«(…) O estado a que se chama nirvana,
em vez de ser definido como uma experiência de aniquilação deve ser entendido
como uma visão da vacuidade de todos os fenómenos, o que não equivale à sua
mera inexistência e, assim, à total ausência de sofrimento. Todavia, nas
escolas do chamado Grande Veículo, é ensinado que para além do samsara
e do nirvana é que reside o Despertar último, a Budeidade
perfeita. Só aí se poderá aceder à percepção simultânea da vacuidade e da
experiência relativa dos seres condicionados. A identificação do Budismo com
uma forma de niilismo constitui assim uma construção filosófica ocidental de
oitocentos, ainda mantida por alguns intérpretes que não se deixam persuadir
pela contemporânea literatura budológica, de crescente qualidade e consistência
teórica.
Em outra obra, mais recentemente
publicada, Os Sonhos - Porta de Conhecimento, a mesma questão
volta a surgir. Colocando-se a necessidade de reconhecimento ou identificação
do eu, Dalila Pereira interroga onde iremos colher o elo que une o eu diurno
e o eu nocturno, o ser vígil e o ser onírico. A sua postura metafísica leva-a a
experimentar a necessidade de remontar a um substrato sobrenatural que denomina
como surexistência. As perdas, as mudanças, deverão ser vistas como
aparentes, exteriores e provisórias. A evidência da transformação, e do
sofrimento que lhe é inerente, não deverá contudo conduzir a nenhuma espécie de
Nada: a certeza da descontinuidade não deverá implicar um caminho de
aniquilação mas, pelo contrário, a segura apreensão e possessão da sua
continuidade, da sua imortalidade; o conhecimento do Sol transcendente. A
autora explicita então o diálogo filosófico que estava travando: Os sonhos
serão assim um outro caminho oposto ao niilismo do Budismo. E um outro caminho
de ascese. Uma outra prática e aprendizagem de despojamento do nosso eu
aparente, visto como o único e verdadeiro, através duma primeira e falsa
identificação. Despojamento que é incessante aproximação duma essência
transcendente; caminho para a possessão da certeza da nossa imortalidade.
Os sonhos são assim apresentados
como uma possibilidade de defrontar face a face o real transcendente,
constituindo uma das maiores aberturas sobre a surnatureza, o outro mundo, (...)
um momentâneo rasgo da parede de opacidade que nos tapa o outro lado, afim
do conhecimento poético e da iluminação.
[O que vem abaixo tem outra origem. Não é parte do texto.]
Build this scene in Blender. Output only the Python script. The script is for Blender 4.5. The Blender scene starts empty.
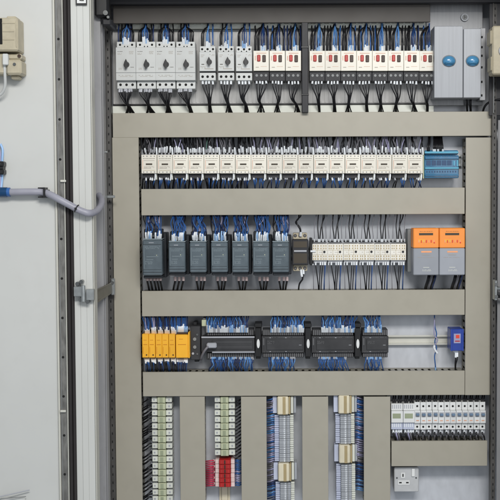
import bpy, math, random
from mathutils import Matrix, Vector
random.seed(7)
sc = bpy.context.scene
col = sc.collection
R = math.radians

# ------------------------------------------------------------------ camera
F = 1067.0; PCX = 283.0; PCY = 250.0
CAM = Vector((0.1, -3.2, 0.14))
M3 = (Matrix.Rotation(R(90-2.7), 3, 'X') @ Matrix.Rotation(R(-0.27), 3, 'Z'))
cd = bpy.data.cameras.new('camera'); cam = bpy.data.objects.new('camera', cd); col.objects.link(cam)
cam.matrix_world = Matrix.Translation(CAM) @ M3.to_4x4()
cd.sensor_width = 36; cd.lens = F/500*36; cd.shift_x = (250-PCX)/500; cd.clip_end = 50
sc.camera = cam

def P(px, py, Y):
    d = M3 @ Vector(((px-PCX)/F, -(py-PCY)/F, -1))
    t = (Y-CAM.y)/d.y
    return (CAM.x+d.x*t, CAM.z+d.z*t)
def PV(px, py, Y):
    a = P(px, py, Y); return Vector((a[0], Y, a[1]))
def S(Y): return (Y-CAM.y)/F

# ------------------------------------------------------------------ materials
def lin(c):
    return tuple(((v/255)/12.92 if v/255 <= 0.04045 else ((v/255+0.055)/1.055)**2.4) for v in c)
MATS = {}
def mat(name, rgb, rough=0.5, metal=0.0, var=0.06, scale=30, bump=0.0, stretch=None, trans=0.0, dirt=0.0, coat=0.0):
    m = bpy.data.materials.new(name); m.use_nodes = True
    nt = m.node_tree; b = nt.nodes['Principled BSDF']
    b.inputs['Roughness'].default_value = rough; b.inputs['Metallic'].default_value = metal
    b.inputs['Transmission Weight'].default_value = trans
    b.inputs['Coat Weight'].default_value = coat
    tc = nt.nodes.new('ShaderNodeTexCoord'); mp = nt.nodes.new('ShaderNodeMapping')
    if stretch: mp.inputs['Scale'].default_value = stretch
    nt.links.new(tc.outputs['Object'], mp.inputs['Vector'])
    n = nt.nodes.new('ShaderNodeTexNoise'); n.inputs['Scale'].default_value = scale; n.inputs['Detail'].default_value = 6
    nt.links.new(mp.outputs['Vector'], n.inputs['Vector'])
    l = lin(rgb)
    cr = nt.nodes.new('ShaderNodeValToRGB')
    cr.color_ramp.elements[0].position = 0.3; cr.color_ramp.elements[1].position = 0.7
    cr.color_ramp.elements[0].color = (*[v*(1-var) for v in l], 1)
    cr.color_ramp.elements[1].color = (*[min(1, v*(1+var)) for v in l], 1)
    nt.links.new(n.outputs['Fac'], cr.inputs['Fac'])
    oi = nt.nodes.new('ShaderNodeObjectInfo'); mr = nt.nodes.new('ShaderNodeMapRange'); mr.inputs[3].default_value=0.93; mr.inputs[4].default_value=1.07
    nt.links.new(oi.outputs['Random'], mr.inputs[0])
    hs = nt.nodes.new('ShaderNodeHueSaturation'); nt.links.new(mr.outputs[0], hs.inputs['Value']); nt.links.new(cr.outputs['Color'], hs.inputs['Color'])
    out = hs.outputs['Color'] if name not in ('duct_pvc','door_paint','plate') else cr.outputs['Color']
    if dirt:
        n2 = nt.nodes.new('ShaderNodeTexNoise'); n2.inputs['Scale'].default_value = 9; n2.inputs['Detail'].default_value = 8
        n2.inputs['Roughness'].default_value = 0.7
        nt.links.new(tc.outputs['Object'], n2.inputs['Vector'])
        r2 = nt.nodes.new('ShaderNodeMapRange'); r2.inputs[1].default_value = 0.52; r2.inputs[2].default_value = 0.75
        r2.inputs[3].default_value = 0; r2.inputs[4].default_value = dirt
        nt.links.new(n2.outputs['Fac'], r2.inputs[0])
        mx = nt.nodes.new('ShaderNodeMix'); mx.data_type = 'RGBA'
        nt.links.new(r2.outputs[0], mx.inputs[0]); nt.links.new(out, mx.inputs[6])
        mx.inputs[7].default_value = (l[0]*0.62, l[1]*0.6, l[2]*0.55, 1)
        out = mx.outputs[2]
    nt.links.new(out, b.inputs['Base Color'])
    if name in ('duct_pvc','door_paint','frame_paint'):
        m3=nt.nodes.new('ShaderNodeMapping'); m3.inputs['Scale'].default_value=(1.2,1,9); m3.inputs['Rotation'].default_value=(0,0.5,0)
        nt.links.new(tc.outputs['Object'],m3.inputs['Vector'])
        n4=nt.nodes.new('ShaderNodeTexNoise'); n4.inputs['Scale'].default_value=22; n4.inputs['Detail'].default_value=9; n4.inputs['Roughness'].default_value=0.75
        nt.links.new(m3.outputs['Vector'],n4.inputs['Vector'])
        r4=nt.nodes.new('ShaderNodeMapRange'); r4.inputs[1].default_value=0.66; r4.inputs[2].default_value=0.72; r4.inputs[3].default_value=0; r4.inputs[4].default_value=0.22
        nt.links.new(n4.outputs['Fac'],r4.inputs[0])
        x4=nt.nodes.new('ShaderNodeMix'); x4.data_type='RGBA'; nt.links.new(r4.outputs[0],x4.inputs[0]); nt.links.new(out,x4.inputs[6]); x4.inputs[7].default_value=(l[0]*.6,l[1]*.58,l[2]*.55,1)
        nt.links.new(x4.outputs[2], b.inputs['Base Color'])
    rr = nt.nodes.new('ShaderNodeMapRange'); rr.inputs[3].default_value = max(0.05, rough-0.08); rr.inputs[4].default_value = min(1, rough+0.08)
    nt.links.new(n.outputs['Fac'], rr.inputs[0]); nt.links.new(rr.outputs[0], b.inputs['Roughness'])
    if bump:
        bp = nt.nodes.new('ShaderNodeBump'); bp.inputs['Strength'].default_value = bump; bp.inputs['Distance'].default_value = 0.002
        nt.links.new(n.outputs['Fac'], bp.inputs['Height']); nt.links.new(bp.outputs['Normal'], b.inputs['Normal'])
    MATS[name] = m
    return m
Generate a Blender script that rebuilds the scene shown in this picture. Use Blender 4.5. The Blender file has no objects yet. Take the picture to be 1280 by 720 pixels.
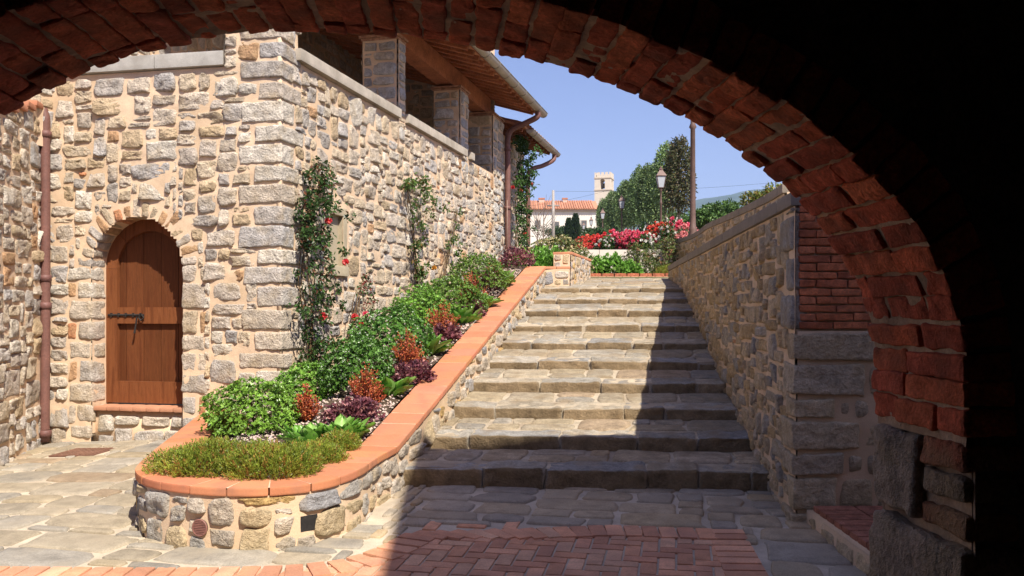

A recusa budista da
vida, marcada pela angústia e o desespero, seria assim superada pela via
saudosa, definida como humilde e amante aceitação da vida. O Nirvana,
como estado de alegria extrema pelo desespero extremo, atingido quando se
renuncia a apreender a vida e com ela a si próprio, como eu, terá como pólo
oposto a apaziguada sabedoria da iluminação expressa por Camões. A mesma
ideia irá ser repetida em uma outra obra sua, afastando-se do anteriormente
assumido encontro de tradições e propondo agora, de forma um tanto esquemática,
uma clara preferência e uma exclusiva opção: conhecer o que só o
Cristianismo trouxe, e nele o franciscanismo, altamente proclamou, como saber e
poder de viver na terra, na alegria da união com ela, pelo seu amor, onde tudo
é ultrapassado. Onde ela é possuída, mas de forma tão desligada, independente.
Então, Buda será vencido pela saudade». In Rui Lopo, A leitura do Budismo
na obra de Dalila Pereira da Costa, Estudos, Universidade de Lisboa, Associação
Agostinho da Silva, Revista Lusófona de Ciência das Religiões, Ano VI, 2007.